When you build what you want, you miss the chance to build what everyone else wants. When you build what you think people need, you miss the chance to build what they really need. And that’s a fail-point for many companies and would-be business owners.
And it’s related to another problem. Many business owners just won’t listen to what their customer wants. They don’t know how their customer wants them to talk, what their customer wants to hear, what their customer needs to hear.
People make these mistakes because they haven’t taken the time to get to know their target market and learn about them.
I’m talking about building audience profiles that work. But building them slowly and iteratively, growing to know your audience as you work with them.
How do you define your customer?
When you launch your product or your business, you should never be doing it on the back of zero data.

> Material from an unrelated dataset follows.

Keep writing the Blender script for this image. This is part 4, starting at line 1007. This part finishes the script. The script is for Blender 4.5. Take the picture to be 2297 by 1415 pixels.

That’s a mistake right out of the gate. It’s a waste of energy if you don’t have a baseline of information about who your audience are.
This is why when when you launch anything, whether it’s a service or a product, you must start by asking questions. Asking simple questions that give you answers you can drill into for detail.
We also know that a customer base is going to evolve. It’s only natural, and in fact it’d be a sign of stagnation if it didn’t happen. You have to recognise that this research, this exploration of who the people you talk to really are, is going to need to be an on-going process.
That means continually learning about them and tracking new information. It's valuable to have a secondary profile list, that you build on a quarterly basis. This should be constructed from regular data and story gathering. At the end of the quarter, you can match it to your existing customer profiles and note how they’ve changed or evolved in the past 3 months.